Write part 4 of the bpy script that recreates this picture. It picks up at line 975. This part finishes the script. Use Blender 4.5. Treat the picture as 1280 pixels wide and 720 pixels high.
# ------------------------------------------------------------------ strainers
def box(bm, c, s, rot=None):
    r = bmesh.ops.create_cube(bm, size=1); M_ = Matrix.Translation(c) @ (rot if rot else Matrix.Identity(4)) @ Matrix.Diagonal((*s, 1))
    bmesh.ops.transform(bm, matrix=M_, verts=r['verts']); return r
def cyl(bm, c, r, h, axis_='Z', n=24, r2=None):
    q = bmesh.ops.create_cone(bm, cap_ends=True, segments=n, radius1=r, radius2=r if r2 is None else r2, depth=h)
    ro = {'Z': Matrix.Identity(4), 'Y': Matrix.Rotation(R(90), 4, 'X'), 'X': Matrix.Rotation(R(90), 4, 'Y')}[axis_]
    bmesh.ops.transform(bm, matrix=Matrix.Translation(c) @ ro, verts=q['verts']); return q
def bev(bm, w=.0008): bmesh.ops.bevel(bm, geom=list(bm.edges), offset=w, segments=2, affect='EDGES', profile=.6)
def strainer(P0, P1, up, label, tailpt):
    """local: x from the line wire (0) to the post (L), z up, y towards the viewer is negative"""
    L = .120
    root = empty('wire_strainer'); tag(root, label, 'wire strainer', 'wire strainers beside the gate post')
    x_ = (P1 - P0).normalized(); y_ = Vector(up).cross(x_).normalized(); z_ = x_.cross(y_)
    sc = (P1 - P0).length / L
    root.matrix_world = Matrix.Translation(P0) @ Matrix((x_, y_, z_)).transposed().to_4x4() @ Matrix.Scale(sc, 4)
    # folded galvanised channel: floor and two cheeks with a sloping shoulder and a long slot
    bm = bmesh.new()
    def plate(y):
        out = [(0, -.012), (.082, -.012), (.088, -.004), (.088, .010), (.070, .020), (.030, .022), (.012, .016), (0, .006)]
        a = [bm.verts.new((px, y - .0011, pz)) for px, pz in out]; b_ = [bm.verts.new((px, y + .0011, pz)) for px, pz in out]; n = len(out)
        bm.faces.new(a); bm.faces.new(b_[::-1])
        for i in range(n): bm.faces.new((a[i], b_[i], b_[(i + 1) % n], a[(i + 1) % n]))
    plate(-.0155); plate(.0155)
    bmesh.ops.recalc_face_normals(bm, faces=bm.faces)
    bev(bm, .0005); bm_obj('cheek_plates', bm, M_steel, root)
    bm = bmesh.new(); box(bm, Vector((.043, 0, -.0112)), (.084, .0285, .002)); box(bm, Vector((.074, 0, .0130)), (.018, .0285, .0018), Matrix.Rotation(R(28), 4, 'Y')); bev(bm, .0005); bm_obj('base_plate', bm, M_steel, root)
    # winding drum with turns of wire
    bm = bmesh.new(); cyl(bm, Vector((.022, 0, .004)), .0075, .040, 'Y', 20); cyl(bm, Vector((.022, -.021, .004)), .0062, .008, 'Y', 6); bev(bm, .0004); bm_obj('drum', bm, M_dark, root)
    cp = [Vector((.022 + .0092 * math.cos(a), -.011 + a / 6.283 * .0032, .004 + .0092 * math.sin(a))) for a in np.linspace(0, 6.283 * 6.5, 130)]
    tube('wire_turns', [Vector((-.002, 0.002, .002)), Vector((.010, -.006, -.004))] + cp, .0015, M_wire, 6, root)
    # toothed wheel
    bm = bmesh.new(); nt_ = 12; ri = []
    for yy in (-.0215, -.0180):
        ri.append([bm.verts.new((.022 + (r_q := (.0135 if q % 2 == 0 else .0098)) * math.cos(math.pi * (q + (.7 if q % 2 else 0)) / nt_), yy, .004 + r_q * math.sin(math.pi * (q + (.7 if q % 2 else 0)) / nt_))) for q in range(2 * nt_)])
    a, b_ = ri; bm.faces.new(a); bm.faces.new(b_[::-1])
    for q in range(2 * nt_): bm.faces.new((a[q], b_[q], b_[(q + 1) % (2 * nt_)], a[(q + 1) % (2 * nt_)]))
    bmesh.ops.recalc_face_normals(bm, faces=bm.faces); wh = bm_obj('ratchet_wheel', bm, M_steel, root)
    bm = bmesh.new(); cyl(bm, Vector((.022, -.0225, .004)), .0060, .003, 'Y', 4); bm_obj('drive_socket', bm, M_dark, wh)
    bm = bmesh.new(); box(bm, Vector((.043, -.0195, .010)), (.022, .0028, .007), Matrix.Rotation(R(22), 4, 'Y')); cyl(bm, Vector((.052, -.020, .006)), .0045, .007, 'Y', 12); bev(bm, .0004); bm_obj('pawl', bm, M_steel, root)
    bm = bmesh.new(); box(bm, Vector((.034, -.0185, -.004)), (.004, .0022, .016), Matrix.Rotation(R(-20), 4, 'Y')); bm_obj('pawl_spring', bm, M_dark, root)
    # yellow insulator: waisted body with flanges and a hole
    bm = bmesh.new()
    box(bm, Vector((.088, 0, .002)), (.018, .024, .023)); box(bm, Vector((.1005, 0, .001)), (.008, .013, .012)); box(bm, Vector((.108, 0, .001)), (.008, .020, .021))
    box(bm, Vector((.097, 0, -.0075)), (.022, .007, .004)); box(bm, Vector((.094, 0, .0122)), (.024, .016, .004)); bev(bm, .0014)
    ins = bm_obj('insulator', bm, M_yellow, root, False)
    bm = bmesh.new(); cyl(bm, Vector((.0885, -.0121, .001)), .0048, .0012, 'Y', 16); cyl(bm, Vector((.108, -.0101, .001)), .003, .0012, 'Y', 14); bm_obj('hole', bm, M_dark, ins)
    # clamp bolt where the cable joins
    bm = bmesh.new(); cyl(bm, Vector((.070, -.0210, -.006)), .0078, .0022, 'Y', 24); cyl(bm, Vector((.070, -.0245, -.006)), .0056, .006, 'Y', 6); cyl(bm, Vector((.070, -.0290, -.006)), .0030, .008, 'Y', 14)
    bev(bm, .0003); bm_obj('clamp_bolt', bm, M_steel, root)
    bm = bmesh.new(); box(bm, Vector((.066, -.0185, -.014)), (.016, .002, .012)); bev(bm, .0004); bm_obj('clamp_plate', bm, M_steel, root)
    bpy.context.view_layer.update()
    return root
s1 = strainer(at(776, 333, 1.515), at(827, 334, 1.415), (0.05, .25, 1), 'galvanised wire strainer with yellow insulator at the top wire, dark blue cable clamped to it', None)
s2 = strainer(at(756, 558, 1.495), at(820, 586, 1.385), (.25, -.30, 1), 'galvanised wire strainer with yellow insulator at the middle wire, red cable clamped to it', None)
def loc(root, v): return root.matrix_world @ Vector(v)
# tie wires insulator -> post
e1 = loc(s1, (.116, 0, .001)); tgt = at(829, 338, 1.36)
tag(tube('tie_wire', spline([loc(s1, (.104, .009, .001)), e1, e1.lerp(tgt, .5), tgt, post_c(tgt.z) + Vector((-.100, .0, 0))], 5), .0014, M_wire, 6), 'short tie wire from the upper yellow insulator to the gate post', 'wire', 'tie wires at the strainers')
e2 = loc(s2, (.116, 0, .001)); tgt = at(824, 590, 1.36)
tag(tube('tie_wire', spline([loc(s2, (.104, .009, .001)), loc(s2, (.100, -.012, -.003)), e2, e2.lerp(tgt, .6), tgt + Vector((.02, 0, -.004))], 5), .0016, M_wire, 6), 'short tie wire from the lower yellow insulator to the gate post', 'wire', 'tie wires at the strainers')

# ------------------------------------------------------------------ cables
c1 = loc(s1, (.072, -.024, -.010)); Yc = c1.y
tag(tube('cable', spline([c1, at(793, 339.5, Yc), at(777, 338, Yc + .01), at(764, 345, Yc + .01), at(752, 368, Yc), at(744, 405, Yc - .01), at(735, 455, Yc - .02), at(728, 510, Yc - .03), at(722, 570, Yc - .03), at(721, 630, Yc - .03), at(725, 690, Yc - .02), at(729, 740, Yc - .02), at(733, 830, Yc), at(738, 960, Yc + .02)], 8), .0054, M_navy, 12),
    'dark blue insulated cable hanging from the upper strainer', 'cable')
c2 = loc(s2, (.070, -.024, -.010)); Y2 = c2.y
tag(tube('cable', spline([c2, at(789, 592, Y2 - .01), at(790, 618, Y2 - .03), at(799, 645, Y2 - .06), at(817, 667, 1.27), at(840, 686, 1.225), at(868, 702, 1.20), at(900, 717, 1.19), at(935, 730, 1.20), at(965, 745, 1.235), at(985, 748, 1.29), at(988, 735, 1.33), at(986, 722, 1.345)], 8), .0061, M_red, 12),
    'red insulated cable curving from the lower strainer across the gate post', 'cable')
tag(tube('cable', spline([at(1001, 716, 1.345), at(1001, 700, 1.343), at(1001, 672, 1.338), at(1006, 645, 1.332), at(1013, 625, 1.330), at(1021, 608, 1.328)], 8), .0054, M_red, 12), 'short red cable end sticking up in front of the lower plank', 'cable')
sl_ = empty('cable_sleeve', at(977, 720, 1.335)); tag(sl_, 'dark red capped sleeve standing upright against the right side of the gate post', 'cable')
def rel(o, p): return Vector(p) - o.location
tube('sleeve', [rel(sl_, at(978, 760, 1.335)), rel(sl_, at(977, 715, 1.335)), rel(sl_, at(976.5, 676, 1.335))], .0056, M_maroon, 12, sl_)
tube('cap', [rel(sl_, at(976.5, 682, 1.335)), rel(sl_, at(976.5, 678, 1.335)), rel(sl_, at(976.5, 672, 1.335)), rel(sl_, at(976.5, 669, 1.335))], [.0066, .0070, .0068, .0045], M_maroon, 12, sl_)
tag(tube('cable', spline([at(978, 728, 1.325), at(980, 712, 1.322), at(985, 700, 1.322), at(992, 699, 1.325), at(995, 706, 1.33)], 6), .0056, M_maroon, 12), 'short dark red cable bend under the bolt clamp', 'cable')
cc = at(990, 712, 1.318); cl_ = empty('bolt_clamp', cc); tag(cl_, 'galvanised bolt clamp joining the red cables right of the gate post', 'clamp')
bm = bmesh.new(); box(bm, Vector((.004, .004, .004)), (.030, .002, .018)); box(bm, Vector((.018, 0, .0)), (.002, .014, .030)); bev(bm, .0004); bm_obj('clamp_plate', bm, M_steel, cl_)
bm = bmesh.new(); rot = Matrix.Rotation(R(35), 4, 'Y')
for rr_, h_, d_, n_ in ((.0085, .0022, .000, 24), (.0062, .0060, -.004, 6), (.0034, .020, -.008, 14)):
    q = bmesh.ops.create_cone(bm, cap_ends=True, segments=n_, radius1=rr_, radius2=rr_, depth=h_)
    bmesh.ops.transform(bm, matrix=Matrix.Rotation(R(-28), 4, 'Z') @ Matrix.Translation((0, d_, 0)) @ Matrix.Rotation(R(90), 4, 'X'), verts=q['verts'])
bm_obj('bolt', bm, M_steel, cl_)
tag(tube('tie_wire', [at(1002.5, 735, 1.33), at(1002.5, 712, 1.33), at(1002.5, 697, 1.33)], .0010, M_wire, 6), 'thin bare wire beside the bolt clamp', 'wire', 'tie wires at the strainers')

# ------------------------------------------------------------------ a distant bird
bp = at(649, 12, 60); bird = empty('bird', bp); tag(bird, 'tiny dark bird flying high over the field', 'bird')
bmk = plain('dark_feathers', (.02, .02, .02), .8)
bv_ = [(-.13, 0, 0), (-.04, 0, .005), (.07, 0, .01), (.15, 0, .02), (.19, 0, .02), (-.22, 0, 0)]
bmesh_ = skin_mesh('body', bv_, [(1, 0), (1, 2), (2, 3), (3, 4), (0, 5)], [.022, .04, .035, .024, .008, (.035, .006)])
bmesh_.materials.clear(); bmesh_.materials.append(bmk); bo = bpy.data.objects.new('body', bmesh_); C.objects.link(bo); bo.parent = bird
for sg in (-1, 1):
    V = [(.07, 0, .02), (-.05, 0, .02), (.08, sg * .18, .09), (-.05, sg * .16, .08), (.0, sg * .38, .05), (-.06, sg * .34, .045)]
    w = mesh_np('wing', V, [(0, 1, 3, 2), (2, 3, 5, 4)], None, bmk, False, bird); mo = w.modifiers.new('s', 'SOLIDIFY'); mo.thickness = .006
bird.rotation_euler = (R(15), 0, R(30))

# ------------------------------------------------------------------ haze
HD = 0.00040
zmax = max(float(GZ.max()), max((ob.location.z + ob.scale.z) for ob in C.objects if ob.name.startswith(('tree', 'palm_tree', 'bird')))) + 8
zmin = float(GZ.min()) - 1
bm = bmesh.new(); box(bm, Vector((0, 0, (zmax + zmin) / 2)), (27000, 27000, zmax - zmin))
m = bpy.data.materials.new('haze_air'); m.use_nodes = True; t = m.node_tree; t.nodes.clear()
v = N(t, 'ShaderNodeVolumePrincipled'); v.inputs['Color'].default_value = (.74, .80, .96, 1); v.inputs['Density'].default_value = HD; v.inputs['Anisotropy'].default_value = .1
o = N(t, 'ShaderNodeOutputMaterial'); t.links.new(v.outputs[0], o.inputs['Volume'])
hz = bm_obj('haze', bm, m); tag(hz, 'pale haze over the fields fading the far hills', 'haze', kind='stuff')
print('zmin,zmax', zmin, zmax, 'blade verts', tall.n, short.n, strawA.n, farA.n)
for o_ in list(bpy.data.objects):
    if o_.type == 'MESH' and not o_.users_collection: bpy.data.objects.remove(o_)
··········
Scan the data for the word "high" and copy every line where it shows up.

:: EXPECTED ANSWER ::
Write part 4 of the bpy script that recreates this picture. It picks up at line 975. This part finishes the script. Use Blender 4.5. Treat the picture as 1280 pixels wide and 720 pixels high.
bp = at(649, 12, 60); bird = empty('bird', bp); tag(bird, 'tiny dark bird flying high over the field', 'bird')